Wednesday, July 2, 2025

Gettysburg, November 19th, 1863; the cemetery dedication speeches

Lincoln's short - and he fears - disappointing speech: You must visit the site for the expert analysis.  Footnotes to Lincoln's address

Gettysburg Address | Click to enlarge

The speech as an historical exhibit.  "President Abraham Lincoln delivered an iconic speech in Gettysburg, Pennsylvania, at the dedication of a military cemetery on November 19, 1863. In his brief remarks, now known as "The Gettysburg Address," Lincoln equated the catastrophic suffering caused by the Civil War with the efforts of the American people to live up to the proposition that "all men are created equal." This document featured here is presumed to be the only working, or pre-delivery, draft and is commonly identified as the "Nicolay Copy" because it was once owned by John George Nicolay, Lincoln's private secretary. The Library has two copies of the Address written in Lincoln's hand. This one was on view as part of The Civil War in America exhibition (Fall 2013)."

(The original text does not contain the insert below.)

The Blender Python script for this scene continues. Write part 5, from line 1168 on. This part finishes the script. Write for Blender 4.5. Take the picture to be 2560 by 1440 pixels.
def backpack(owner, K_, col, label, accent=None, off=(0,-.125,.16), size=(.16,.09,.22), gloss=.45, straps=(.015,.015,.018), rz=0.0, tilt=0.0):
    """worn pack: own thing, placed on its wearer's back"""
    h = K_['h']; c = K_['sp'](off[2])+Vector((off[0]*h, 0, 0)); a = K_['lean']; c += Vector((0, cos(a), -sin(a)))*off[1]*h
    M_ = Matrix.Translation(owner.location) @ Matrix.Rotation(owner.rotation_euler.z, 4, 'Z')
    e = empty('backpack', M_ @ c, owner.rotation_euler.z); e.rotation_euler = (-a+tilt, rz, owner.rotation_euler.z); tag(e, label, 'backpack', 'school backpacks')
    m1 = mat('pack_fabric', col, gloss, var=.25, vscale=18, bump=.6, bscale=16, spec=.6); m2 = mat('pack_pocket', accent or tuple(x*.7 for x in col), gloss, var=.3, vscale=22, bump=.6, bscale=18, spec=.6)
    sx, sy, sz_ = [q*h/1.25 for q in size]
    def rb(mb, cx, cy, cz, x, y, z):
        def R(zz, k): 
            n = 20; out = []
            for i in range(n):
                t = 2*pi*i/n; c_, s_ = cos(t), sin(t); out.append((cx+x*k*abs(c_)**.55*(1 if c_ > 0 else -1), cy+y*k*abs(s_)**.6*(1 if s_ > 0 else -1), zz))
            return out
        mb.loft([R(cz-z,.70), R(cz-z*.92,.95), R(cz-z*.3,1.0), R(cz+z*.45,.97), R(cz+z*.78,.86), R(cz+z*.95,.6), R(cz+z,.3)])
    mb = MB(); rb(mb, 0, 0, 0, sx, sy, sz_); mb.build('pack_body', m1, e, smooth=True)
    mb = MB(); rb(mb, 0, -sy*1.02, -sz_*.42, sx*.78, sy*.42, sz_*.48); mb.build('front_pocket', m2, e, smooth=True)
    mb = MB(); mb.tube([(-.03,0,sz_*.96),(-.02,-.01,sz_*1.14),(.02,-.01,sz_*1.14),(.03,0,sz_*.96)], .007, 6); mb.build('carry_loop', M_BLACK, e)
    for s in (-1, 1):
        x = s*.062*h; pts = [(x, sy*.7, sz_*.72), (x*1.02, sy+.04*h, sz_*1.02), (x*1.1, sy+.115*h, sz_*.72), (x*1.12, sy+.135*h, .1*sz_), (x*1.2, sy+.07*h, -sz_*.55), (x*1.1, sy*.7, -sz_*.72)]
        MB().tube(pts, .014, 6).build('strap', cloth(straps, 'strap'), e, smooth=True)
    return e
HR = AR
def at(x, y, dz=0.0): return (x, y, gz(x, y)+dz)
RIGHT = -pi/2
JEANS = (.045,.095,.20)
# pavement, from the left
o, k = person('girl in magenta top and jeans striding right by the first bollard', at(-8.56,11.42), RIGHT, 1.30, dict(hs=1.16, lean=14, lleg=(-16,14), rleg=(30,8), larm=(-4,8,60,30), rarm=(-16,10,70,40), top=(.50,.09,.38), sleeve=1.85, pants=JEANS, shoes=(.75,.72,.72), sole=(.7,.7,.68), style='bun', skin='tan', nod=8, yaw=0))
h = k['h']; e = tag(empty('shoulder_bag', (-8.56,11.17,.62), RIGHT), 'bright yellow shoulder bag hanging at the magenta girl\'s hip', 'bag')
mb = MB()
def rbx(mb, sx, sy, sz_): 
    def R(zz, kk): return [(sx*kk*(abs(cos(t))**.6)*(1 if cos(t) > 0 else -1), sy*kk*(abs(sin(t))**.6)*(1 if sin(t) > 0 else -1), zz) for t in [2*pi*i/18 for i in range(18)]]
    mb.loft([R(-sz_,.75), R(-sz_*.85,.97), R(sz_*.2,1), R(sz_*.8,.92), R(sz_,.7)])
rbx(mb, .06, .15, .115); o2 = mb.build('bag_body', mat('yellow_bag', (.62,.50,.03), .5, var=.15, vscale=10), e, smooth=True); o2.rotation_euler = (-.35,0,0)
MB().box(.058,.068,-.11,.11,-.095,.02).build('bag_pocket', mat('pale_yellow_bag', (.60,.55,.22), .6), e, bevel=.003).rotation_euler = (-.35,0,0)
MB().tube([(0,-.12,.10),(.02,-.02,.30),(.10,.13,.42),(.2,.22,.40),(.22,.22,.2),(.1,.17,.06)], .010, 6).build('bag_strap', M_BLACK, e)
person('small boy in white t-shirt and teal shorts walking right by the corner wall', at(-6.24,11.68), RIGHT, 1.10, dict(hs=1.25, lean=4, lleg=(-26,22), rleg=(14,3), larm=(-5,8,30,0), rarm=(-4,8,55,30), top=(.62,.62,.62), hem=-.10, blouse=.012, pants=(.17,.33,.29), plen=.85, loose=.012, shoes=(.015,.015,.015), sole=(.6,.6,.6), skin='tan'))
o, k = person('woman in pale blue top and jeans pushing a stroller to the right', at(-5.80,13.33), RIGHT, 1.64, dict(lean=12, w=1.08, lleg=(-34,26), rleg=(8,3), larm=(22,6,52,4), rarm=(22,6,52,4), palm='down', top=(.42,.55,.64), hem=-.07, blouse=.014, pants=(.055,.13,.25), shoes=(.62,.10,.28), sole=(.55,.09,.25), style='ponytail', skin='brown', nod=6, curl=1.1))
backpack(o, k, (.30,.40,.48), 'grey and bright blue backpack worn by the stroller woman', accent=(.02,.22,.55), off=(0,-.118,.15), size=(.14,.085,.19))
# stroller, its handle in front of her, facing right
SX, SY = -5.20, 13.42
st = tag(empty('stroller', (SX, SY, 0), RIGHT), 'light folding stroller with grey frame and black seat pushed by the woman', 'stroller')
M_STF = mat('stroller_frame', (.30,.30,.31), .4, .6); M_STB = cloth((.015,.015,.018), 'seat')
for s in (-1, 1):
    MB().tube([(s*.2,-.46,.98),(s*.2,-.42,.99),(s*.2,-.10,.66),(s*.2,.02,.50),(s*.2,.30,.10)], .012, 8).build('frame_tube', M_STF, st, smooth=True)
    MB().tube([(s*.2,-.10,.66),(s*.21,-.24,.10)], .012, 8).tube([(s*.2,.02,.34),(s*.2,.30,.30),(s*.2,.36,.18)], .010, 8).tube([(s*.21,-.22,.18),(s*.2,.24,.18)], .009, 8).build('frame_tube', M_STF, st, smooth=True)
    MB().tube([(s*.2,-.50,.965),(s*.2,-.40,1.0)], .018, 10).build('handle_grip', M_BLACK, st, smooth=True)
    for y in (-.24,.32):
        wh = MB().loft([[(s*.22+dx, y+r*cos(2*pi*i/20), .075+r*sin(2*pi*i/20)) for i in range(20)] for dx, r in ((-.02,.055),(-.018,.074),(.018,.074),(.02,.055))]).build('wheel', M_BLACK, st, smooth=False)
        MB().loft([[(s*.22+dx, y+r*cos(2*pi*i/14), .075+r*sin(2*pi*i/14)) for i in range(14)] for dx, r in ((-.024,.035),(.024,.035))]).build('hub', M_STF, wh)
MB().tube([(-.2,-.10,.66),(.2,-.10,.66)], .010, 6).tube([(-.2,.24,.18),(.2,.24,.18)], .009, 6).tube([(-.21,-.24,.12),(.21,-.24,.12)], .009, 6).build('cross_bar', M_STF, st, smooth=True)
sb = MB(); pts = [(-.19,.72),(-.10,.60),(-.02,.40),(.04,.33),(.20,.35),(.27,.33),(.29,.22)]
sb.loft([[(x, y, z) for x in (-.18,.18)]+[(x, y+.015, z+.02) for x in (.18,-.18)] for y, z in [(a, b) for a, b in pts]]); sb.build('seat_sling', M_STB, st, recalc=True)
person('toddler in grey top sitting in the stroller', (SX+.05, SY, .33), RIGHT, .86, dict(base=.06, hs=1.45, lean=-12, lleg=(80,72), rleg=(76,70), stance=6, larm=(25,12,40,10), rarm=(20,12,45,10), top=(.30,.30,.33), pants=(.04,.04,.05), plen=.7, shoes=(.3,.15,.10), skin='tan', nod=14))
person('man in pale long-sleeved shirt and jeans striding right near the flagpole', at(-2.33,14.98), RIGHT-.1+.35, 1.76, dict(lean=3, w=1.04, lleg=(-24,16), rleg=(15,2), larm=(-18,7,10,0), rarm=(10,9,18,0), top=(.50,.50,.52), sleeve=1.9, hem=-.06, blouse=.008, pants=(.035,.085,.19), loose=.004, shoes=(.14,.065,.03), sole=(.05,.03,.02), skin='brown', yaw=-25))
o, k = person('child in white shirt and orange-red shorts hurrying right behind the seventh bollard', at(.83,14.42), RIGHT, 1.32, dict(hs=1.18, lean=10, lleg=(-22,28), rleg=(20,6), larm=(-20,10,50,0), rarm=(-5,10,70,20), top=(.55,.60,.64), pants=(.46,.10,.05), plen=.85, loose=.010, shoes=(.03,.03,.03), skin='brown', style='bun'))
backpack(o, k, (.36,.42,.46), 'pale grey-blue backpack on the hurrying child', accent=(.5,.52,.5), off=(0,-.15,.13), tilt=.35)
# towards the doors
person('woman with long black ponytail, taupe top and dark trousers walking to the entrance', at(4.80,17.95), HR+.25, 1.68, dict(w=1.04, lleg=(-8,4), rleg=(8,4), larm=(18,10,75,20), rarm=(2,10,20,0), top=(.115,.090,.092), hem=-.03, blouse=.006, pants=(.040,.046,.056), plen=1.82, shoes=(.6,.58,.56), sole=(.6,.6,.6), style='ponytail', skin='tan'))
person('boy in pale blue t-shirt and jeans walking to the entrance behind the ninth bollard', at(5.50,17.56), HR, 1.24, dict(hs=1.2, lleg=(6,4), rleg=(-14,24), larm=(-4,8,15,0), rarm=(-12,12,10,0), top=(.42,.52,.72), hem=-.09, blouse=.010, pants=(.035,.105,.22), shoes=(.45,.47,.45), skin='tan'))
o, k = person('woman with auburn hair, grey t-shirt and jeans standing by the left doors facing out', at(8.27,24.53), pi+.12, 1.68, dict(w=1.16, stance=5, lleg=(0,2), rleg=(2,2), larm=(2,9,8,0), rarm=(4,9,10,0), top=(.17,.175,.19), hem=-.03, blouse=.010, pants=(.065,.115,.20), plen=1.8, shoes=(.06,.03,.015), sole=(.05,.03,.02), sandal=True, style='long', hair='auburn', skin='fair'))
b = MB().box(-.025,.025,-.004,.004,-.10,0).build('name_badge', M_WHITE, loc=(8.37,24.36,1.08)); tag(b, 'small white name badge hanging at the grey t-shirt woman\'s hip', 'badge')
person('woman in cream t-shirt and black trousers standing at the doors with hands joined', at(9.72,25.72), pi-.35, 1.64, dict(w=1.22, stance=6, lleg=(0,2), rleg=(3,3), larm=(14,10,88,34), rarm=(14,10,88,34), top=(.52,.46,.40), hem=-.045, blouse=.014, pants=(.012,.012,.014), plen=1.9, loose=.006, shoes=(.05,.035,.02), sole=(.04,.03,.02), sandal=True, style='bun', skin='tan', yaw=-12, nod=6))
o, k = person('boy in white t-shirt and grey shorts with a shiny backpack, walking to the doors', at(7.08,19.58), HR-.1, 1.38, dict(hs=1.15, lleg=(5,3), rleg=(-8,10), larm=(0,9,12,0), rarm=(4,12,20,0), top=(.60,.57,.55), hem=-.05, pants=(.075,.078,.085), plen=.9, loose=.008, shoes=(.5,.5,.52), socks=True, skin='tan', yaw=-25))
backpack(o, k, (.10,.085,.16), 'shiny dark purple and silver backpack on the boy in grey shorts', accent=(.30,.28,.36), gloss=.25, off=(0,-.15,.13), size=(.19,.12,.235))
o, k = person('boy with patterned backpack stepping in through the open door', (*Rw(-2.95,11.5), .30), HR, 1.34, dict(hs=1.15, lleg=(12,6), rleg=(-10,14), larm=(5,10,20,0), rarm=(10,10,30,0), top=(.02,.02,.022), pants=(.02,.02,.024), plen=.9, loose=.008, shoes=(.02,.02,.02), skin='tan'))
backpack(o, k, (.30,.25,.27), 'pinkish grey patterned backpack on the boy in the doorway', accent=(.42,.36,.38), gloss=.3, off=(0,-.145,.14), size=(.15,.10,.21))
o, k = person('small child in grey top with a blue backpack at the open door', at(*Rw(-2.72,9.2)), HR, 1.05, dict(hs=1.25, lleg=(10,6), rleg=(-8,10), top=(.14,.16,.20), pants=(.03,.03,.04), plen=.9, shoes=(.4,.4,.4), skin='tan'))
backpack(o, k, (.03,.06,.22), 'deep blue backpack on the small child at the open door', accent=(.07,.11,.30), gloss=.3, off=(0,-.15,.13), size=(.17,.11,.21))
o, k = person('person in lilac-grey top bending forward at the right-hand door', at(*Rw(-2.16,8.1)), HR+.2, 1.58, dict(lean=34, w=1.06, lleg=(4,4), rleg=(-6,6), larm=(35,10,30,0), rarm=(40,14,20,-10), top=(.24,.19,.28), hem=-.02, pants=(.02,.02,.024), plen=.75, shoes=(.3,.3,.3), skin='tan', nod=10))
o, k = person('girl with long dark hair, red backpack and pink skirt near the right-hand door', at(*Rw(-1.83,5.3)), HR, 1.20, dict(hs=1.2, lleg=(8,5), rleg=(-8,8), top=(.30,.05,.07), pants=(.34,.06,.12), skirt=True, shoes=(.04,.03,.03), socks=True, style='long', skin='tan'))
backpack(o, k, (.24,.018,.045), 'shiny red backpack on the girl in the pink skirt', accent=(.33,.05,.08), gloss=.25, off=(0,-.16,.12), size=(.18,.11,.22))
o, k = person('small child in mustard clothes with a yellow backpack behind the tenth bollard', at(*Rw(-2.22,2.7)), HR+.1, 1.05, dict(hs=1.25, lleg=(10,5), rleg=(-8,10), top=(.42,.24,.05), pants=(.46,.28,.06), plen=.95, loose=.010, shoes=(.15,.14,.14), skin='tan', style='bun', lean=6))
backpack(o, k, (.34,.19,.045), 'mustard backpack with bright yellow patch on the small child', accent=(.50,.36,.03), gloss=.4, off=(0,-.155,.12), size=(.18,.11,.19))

Edward Everett, the keynote speaker; "Gettysburg Address," Speech Text; The forgotten speech before Lincoln  Over two hours in length and the main speaker of the cemetery dedication. The entire speech is at the link above, but Mr. Everett closes with these words:

. . . "And now, friends, fellow-citizens of Gettysburg and Pennsylvania, and you from remoter States, let me again, as we part, invoke your benediction on these honored graves. You feel, though the occasion is mournful, that it is good to be here. You feel that it was greatly auspicious for the cause of the country, that the men of the East and the men of the West, the men of nineteen sister States, stood side by side, on the perilous ridges of the battle. You now feel it a new bond of union, that they shall lie side by side, till a clarion, louder than that which marshalled them to the combat, shall awake their slumbers. God bless the Union;–it is dearer to us for the blood of brave men which has been shed in its defence. The spots on which they stood and fell; these pleasant heights; the fertile plain beneath them; the thriving village whose streets so lately rang with the strange din of war; the fields beyond the ridge, where the noble Reynolds held the advancing foe at bay, and, while he gave up his own life, assured by his forethought and self-sacrifice the triumph of the two succeeding days; the little streams which wind through the hills, on whose banks in after-times the wondering
ploughman will turn up, with the rude weapons of savage warfare, the fearful missiles of modern artillery; Seminary Ridge, the Peach-Orchard, Cemetery, Culp, and Wolf Hill, Round Top, Little Round Top, humble names, henceforward dear and famous,–no lapse of time, no distance of space, shall cause you to be forgotten. “The whole earth,” said Pericles, as he stood over the remains of his fellow-citizens, who had fallen in the first year of the Peloponnesian War,–“the whole earth is the sepulchre of illustrious men.” All time, he might have added, is the millennium of their glory. Surely I would do no injustice to the other noble achievements of the war, which have reflected such honor on both arms of the service, and have entitled the armies and the navy of the United States, their officers and men, to the warmest thanks and the richest rewards which a grateful people can pay. But they, I am sure, will join us in saying, as we bid farewell to the dust of these martyr-heroes, that wheresoever throughout the civilized world the accounts of this great warfare are read, and down to the latest period of recorded time, in the glorious annals of our common country there will be no brighter page than that which relates THE BATTLES OF GETTYSBURG."

Afterwards, Mr. Everett said of Lincoln's "few appropriate remarks", "I should be glad, if I could flatter myself that I came as near to the central idea of the occasion, in two hours, as you did in two minutes."